Olivia Wilde may have struck gold with her directorial debut “Booksmart,” a hilarious if slight subversion of the raunchy high school comedy, but some of that success seems to have gone to her head with “Don’t Worry Darling.” I guess you have to give her some props for having the confidence to try and pull off a dive as high as this, and it’s admittedly amusing to watch the film try to walk off how hard it belly flops, but the gap between how smart Wilde clearly thinks it is and how vapid it really feels is wide enough to nullify almost every bit of potential it suggests. At both its best and worst, “Don’t Worry Darling” just feels like a derivative, half-baked version of “Black Mirror”—a show that was also mostly derivative and half-baked to begin with, mind you.

The film takes place in the 1950s in the company town of Victory, a sunny paradise located in the middle of the Californian desert, and follows Alice (played by Florence Pugh), a woman who is one of many young housewives in the community. Every day follows the same routines: making breakfast for her husband Jack (played by Harry Styles), kissing him goodbye as he leaves for work at the Victory Project, cleaning, shopping, lounging at the pool, gossipping with her neighbor Bunny (played by Olivia Wilde) and attending ballet classes led by Shelley (played by Gemma Chan). Permeating the airwaves of the town is the voice of Shelley’s husband Frank (played by Chris Pine), the founder of the Victory Project whose duty it is to continually remind the girls that what the men are doing—production of progressive materials—is extremely dangerous, and that for their safety they must stay in the town at all times. But after a woman named Margaret (played by Kiki Layne) seems to lose her mind after wandering out into the desert and accuses the men of lying about what they’re really working on, Alice starts to question the world around her, and the psychological toll that it takes on her and the rest of the population slowly unveils the true reality of Victory.
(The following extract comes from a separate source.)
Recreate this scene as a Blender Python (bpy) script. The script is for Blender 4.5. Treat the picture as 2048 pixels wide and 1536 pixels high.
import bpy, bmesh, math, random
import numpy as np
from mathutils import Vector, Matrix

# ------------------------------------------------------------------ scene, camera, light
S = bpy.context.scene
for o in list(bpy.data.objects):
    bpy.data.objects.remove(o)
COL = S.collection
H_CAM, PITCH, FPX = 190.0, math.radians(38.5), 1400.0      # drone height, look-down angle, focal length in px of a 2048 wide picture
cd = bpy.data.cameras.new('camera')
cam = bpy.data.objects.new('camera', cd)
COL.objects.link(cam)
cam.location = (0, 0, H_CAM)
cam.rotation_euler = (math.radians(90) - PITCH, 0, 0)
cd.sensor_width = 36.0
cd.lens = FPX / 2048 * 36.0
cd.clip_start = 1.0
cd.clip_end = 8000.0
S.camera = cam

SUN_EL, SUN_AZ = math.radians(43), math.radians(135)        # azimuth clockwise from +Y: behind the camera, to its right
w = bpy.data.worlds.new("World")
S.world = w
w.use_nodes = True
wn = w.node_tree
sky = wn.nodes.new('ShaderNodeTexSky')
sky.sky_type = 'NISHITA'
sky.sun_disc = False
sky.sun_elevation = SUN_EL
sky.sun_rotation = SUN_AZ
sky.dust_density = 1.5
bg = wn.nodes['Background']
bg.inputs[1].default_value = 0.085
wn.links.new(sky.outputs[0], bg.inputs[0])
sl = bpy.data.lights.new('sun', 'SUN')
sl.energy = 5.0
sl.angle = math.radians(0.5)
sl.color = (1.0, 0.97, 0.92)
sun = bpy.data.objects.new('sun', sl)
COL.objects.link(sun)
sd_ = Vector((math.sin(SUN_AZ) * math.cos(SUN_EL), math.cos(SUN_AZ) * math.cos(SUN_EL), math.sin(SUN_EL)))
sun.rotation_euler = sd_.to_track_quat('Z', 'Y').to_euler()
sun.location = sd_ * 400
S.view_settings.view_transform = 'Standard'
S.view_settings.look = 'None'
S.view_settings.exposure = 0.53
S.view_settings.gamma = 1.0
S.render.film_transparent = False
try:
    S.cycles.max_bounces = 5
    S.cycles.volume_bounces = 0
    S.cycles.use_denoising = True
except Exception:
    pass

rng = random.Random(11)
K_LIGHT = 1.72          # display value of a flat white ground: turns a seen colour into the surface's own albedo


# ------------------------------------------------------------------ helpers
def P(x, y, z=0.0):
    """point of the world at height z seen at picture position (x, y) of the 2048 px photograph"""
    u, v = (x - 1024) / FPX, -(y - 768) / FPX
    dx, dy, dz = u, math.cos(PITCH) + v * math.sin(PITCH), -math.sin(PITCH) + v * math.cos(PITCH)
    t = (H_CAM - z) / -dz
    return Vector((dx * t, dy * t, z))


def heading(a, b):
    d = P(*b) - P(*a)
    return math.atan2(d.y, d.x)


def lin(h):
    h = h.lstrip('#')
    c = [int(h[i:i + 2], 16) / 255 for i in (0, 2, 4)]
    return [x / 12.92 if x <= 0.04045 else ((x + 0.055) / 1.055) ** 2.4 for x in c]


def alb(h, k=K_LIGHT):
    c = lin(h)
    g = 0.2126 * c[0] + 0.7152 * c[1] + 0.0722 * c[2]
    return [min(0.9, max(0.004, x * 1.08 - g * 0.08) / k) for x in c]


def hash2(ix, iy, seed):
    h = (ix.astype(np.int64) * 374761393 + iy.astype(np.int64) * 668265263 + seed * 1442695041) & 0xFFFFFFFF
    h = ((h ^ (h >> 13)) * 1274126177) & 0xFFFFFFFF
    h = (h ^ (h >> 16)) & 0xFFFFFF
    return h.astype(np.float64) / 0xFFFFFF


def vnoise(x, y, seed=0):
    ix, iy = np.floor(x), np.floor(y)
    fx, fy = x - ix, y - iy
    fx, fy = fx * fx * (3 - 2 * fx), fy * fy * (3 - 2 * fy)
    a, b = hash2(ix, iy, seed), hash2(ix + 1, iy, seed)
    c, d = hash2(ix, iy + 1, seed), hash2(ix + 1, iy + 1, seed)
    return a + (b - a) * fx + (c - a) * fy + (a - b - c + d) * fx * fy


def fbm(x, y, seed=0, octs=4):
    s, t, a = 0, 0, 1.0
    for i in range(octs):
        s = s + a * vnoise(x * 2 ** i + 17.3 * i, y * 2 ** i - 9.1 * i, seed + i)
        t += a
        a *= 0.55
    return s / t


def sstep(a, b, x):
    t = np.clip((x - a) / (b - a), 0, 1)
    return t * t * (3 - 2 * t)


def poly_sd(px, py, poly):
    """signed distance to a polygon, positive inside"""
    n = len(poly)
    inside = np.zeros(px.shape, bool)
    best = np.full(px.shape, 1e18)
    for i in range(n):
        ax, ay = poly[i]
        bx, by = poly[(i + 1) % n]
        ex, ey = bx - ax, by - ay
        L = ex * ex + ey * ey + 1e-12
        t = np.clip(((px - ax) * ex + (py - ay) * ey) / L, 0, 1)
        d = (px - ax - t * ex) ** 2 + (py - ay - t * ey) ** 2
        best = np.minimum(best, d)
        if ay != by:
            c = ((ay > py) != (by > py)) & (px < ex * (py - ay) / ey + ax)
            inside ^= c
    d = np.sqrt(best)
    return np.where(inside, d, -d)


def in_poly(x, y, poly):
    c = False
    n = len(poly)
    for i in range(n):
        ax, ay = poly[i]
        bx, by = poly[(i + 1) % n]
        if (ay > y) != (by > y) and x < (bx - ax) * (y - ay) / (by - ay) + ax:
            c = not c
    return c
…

The screenwriter for “Don’t Worry Darling” is Katie Silberman, but the actual concept and story came from a spec script written by Shane and Carey Van Dyke. This wouldn’t be a very important detail if it weren’t for the fact that the only other films that Shane Van Dyke has written and directed have been trashy, low budget and critically panned ones like “Titanic II” and “Paranormal Entity.” Knowing this story’s roots are literally in the same league as the movies made by the studio that created “Sharknado” is not a good sign, to say the least, and despite Silberman’s best efforts to tidy up what I could only assume was an already horrible screenplay, it’s still an uneven and, in turn, aggravatingly tedious affair. The film hardly escalates for nearly the entirety of its first half, plateauing after a shocking inciting incident as Alice experiences hallucinations that, as striking as they may be, grow tired in their repetition, and by the time things feel like they’ve been set in motion, the momentum has long been evaporated.
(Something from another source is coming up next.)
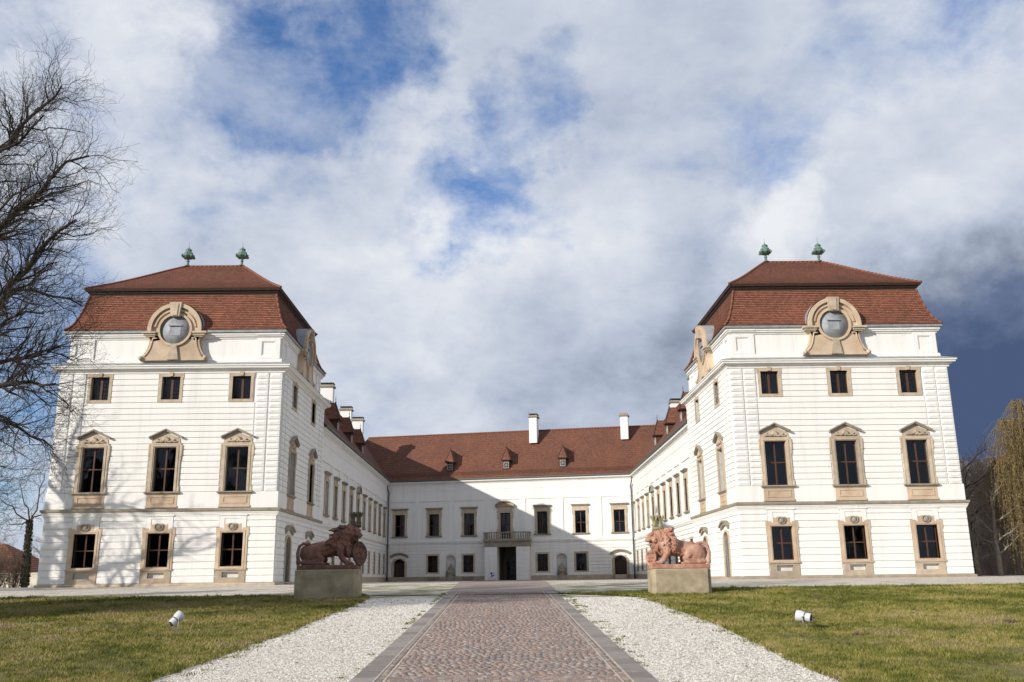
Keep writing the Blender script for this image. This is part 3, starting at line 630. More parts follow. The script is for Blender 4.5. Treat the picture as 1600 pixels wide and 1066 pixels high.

Luckily, most of the heavy lifting here is done by the below the line crew and the cast—Matthew Libatique’s cinematography and Katie Byron’s production design in particular are frequently stunning, with both blending retro and modern styles to great effect, and even though neither of their characters ever feel fully developed, Florence Pugh and Chris Pine are unsurprisingly the best parts of the film. As worrisome as the previews and clips of his performance were, I’m pleased to report that, against every possible odd, Harry Styles is mostly fine. Plenty of the later scenes where he’s screaming show the cracks in his actual dramatic capabilities as an actor, but Styles’ showmanship as a performer helps him sell the moments where he plays Jack simply as a charismatic man and husband. Olivia Wilde is just plain unremarkable in her supporting role, and there’s not a whole lot else to say about her acting other than that I am very glad that she cast Florence Pugh in the lead instead of doing it herself.

Unfortunately, Wilde isn’t as decent behind the camera. Despite the wide range of films that she’s taken “inspiration” from— “The Truman Show,” “The Matrix,” “Inception” and “The Stepford Wives”—there isn’t a single theme, narrative beat or visual idea here that she deploys coherently or with a formal understanding of what makes them work, with many of the visions that Alice sees being either hastily edited or fit with an overbearing score from John Powell. Watching the film feels like putting together a puzzle where the shapes of the pieces fit together smoothly but not their images, and by the time it’s complete, you’re not even sure what the full picture is supposed to look like. The full nature of its twist ending isn’t just laughably underwhelming, but it also retrospectively explains—or more appropriately, ruins—all of the mysterious and surreal tinges the film featured at throughout its first half in an infuriatingly simple way just for the sake of being able to tie a neat bow on any possible loose threads that it was too lazy to address directly.

“Don’t Worry Darling” isn’t nearly disastrous enough to live up to the chaotic rumors and controversies that have plagued its production and marketing (and I imagine will inevitably be more talked about than the film itself will ever be), but it’s also too airless and shallow to do anything productive with the scattered ideas that crop up as it rambles on. It’s just a really mediocre movie, one that definitely exists, one that you can even go see in a theater right now if you really want to, and the only worthwhile thing that I can say is that I hope Olivia Wilde tones it down a little bit for whatever she does next.